I’m back posting again after more than a week off. To those of you who told me you missed my posts, thank you! I was refilling the well of inspiration by visiting my hometown in upstate New York and touring the Finger Lakes region. I plan to write more about my travels soon.
I’m writing today on my back patio, which is quite a novelty to me. Only yesterday a good friend was kind enough to set up a wireless network for my new notebook computer, and now I’m feeling so modern, tapping away out here in the dappled sunlight under my shady pergola. Behind me a small fountain is splashing. There are crickets in the flowerbeds and birds in the trees. With all these organic sounds, I hardly notice the background city noises that are part of living inside the Washington Beltway. Planes and helicopters go overhead regularly, traffic passes by in the street in front of my house, but the closer sounds are all natural.
I say I feel modern, but I also feel quite old-fashioned.
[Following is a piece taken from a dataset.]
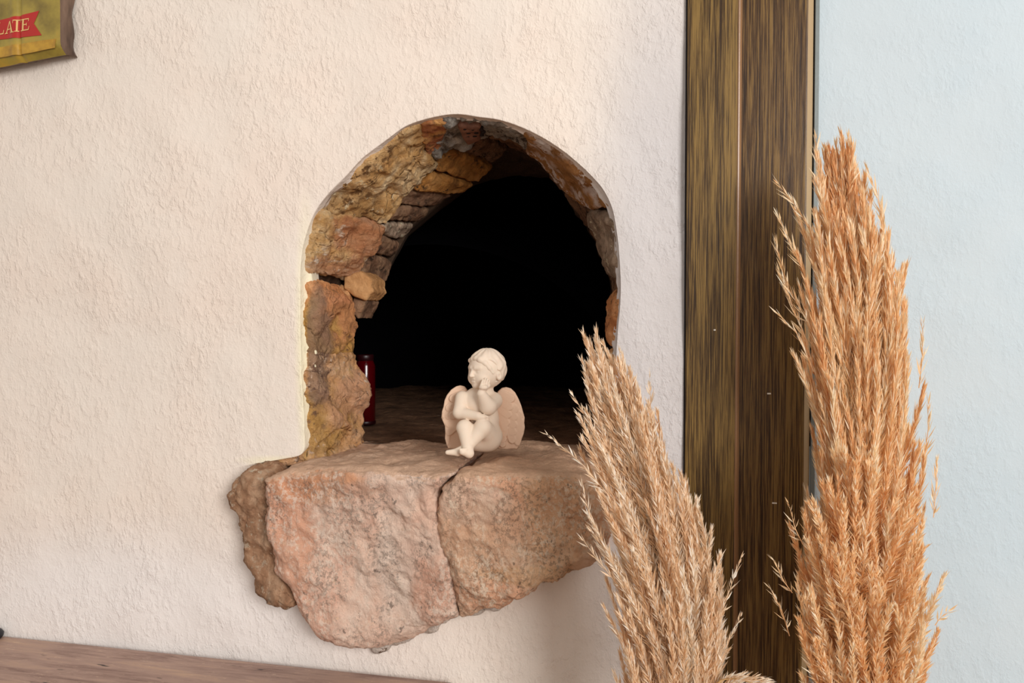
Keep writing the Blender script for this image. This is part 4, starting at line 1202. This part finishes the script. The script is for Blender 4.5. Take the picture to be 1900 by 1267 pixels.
plume('tall golden pampas plume with its tip against the pale blue wall',
      [(1548, 278), (1556, 350), (1568, 430), (1580, 520), (1590, 620), (1598, 720), (1602, 820), (1603, 920), (1600, 1050), (1598, 1200)],
      [(1535, 290), (1515, 340), (1490, 400), (1478, 470), (1468, 520), (1478, 600), (1480, 660), (1490, 740), (1500, 820), (1495, 900), (1490, 1000), (1500, 1200)],
      [(1580, 290), (1605, 340), (1640, 400), (1665, 470), (1690, 540), (1695, 600), (1708, 660), (1712, 740), (1722, 820), (1732, 900), (1735, 1000), (1720, 1200)],
      -0.13, 285, 0.19, m_pamR, 5, blade=(0.020, 0.0008), nper=10, spread=0.44, stray=[[(1500, 420), (1475, 380), (1447, 345)], [(1490, 500), (1465, 450), (1446, 405)], [(1500, 600), (1460, 530), (1440, 455)], [(1500, 640), (1475, 580), (1448, 510)],
      [(1510, 690), (1480, 620), (1450, 590)], [(1530, 380), (1518, 310), (1514, 262)], [(1575, 360), (1585, 310), (1576, 262)], [(1640, 430), (1630, 370), (1612, 320)], [(1705, 720), (1712, 660), (1712, 608)], [(1715, 850), (1722, 800), (1722, 755)], [(1732, 960), (1736, 910), (1738, 862)]], foot=(fx+0.10, -0.17, 0.0))
plume('fluffy golden pampas plume in front, low at the right bottom edge',
      [(1590, 845), (1592, 930), (1594, 1020), (1597, 1110), (1600, 1200), (1602, 1300), (1605, 1450)],
      [(1560, 860), (1500, 920), (1470, 970), (1455, 1040), (1445, 1100), (1452, 1160), (1470, 1240), (1490, 1320), (1520, 1450)],
      [(1620, 860), (1690, 920), (1725, 980), (1738, 1040), (1745, 1110), (1748, 1170), (1735, 1230), (1720, 1320), (1690, 1450)],
      -0.20, 285, 0.12, m_pamR, 9, blade=(0.014, 0.00085), nper=11, spread=0.76, stray=[[(1490, 1010), (1475, 980), (1465, 940)], [(1470, 1100), (1455, 1080), (1440, 1048)], [(1465, 1180), (1450, 1130), (1432, 1098)], [(1735, 1160), (1745, 1145), (1758, 1136)]], foot=(fx+0.08, -0.22, 0.0))
plume('short pale pampas tuft drooping right at the bottom edge beside the trim',
      [(1398, 1268), (1380, 1262), (1358, 1258), (1335, 1262), (1318, 1290), (1308, 1340), (1300, 1420)],
      [(1385, 1268), (1360, 1266), (1330, 1300), (1290, 1420)],
      [(1405, 1268), (1360, 1268), (1340, 1300), (1315, 1420)],
      -0.22, 45, 0.05, m_pamL, 13, blade=(0.012, 0.0007), nper=4, spread=0.5, foot=(fx-0.04, -0.25, 0.0))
The photograph at the top of today’s entry is of the porch where Marjorie Kinnan Rawlings did her writing in the nineteen-thirties and -forties. She’s best known for her novel The Yearling, which was made into film at least twice (once with Gregory Peck). My favorite book is her memoir of her life in central Florida, Cross Creek. I have a treasured first edition I picked up for $1.00 in a used bookstore. It’s too well-loved to be valuable, and I’m glad—I wouldn’t want to feel inhibited from re-reading it as often as I do.
I went looking for the book after seeing a film based on her life. I saw it at an impressionable age, and it set my ideas of what writing life should be. I was seventeen in 1983, the year the movie came out. It starred Mary Steenburgen as Miss Rawlings, and I was so fascinated with the tale of a woman who’d left everything to take up a dilapidated orange grove she’d inherited in the middle of nowhere and concentrate on writing. The middle of nowhere was much more isolated in 1930 than it is in 2005. No wireless internet connections, no phone, few neighbors. Despite coming from what was at the time the wealthy industrial city of Rochester, New York, she settled into that retiring life with tremendous affection for its details. I’ve read her memoir over and over, and it’s been a major influence upon my own character. She showed that you can cultivate the life of the mind and still take pride in your cooking. She lived the life of an independent artist, while remaining a very feminine woman who enjoyed the company of men. She was a kindred spirit for me, someone else who appreciated the magic of the everyday, the mundane.
Mulberry Jam, the blog, is a direct response to her inspiration. In a way I’m still trying to absorb the principle that creation can happen wherever you are. Art can be made on a porch, or in a kitchen, or in an orange grove. Although I never got stuck with that image of the urban garret as the ideal locus for the creative life, I do sometimes need to remind myself that even here, on a suburban patio, I can build my own Cross Creek of the soul.